REQUIRED WORK: Restate each of the lines given below, word for word.

COLLECTED DATA:
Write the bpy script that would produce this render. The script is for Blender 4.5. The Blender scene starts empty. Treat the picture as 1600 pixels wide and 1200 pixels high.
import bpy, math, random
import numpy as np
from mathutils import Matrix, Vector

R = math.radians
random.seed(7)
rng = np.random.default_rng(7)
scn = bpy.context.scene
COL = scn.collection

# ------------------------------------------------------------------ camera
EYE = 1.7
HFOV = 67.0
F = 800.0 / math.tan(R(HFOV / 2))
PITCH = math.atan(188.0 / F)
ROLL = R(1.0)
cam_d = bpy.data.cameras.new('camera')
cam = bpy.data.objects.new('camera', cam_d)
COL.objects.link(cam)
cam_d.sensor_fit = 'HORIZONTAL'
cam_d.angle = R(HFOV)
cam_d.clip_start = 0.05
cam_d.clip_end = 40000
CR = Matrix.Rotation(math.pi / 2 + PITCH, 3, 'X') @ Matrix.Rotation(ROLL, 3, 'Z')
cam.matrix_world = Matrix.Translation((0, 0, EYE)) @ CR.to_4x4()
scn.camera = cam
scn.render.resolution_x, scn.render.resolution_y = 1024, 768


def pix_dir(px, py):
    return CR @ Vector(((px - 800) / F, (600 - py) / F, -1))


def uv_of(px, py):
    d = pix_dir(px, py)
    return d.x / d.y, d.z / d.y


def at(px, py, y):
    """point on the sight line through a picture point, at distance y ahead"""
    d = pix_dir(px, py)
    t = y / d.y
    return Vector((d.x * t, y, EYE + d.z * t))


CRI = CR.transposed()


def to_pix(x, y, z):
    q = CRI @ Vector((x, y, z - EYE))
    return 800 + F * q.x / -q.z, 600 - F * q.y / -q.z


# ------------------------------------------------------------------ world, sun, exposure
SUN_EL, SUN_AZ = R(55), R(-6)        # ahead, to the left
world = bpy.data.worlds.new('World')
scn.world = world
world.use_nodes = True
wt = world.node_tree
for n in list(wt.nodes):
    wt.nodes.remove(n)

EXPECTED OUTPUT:
Write the bpy script that would produce this render. The script is for Blender 4.5. The Blender scene starts empty. Treat the picture as 1600 pixels wide and 1200 pixels high.
import bpy, math, random
import numpy as np
from mathutils import Matrix, Vector

R = math.radians
random.seed(7)
rng = np.random.default_rng(7)
scn = bpy.context.scene
COL = scn.collection

# ------------------------------------------------------------------ camera
EYE = 1.7
HFOV = 67.0
F = 800.0 / math.tan(R(HFOV / 2))
PITCH = math.atan(188.0 / F)
ROLL = R(1.0)
cam_d = bpy.data.cameras.new('camera')
cam = bpy.data.objects.new('camera', cam_d)
COL.objects.link(cam)
cam_d.sensor_fit = 'HORIZONTAL'
cam_d.angle = R(HFOV)
cam_d.clip_start = 0.05
cam_d.clip_end = 40000
CR = Matrix.Rotation(math.pi / 2 + PITCH, 3, 'X') @ Matrix.Rotation(ROLL, 3, 'Z')
cam.matrix_world = Matrix.Translation((0, 0, EYE)) @ CR.to_4x4()
scn.camera = cam
scn.render.resolution_x, scn.render.resolution_y = 1024, 768


def pix_dir(px, py):
    return CR @ Vector(((px - 800) / F, (600 - py) / F, -1))


def uv_of(px, py):
    d = pix_dir(px, py)
    return d.x / d.y, d.z / d.y


def at(px, py, y):
    """point on the sight line through a picture point, at distance y ahead"""
    d = pix_dir(px, py)
    t = y / d.y
    return Vector((d.x * t, y, EYE + d.z * t))


CRI = CR.transposed()


def to_pix(x, y, z):
    q = CRI @ Vector((x, y, z - EYE))
    return 800 + F * q.x / -q.z, 600 - F * q.y / -q.z


# ------------------------------------------------------------------ world, sun, exposure
SUN_EL, SUN_AZ = R(55), R(-6)        # ahead, to the left
world = bpy.data.worlds.new('World')
scn.world = world
world.use_nodes = True
wt = world.node_tree
for n in list(wt.nodes):
    wt.nodes.remove(n)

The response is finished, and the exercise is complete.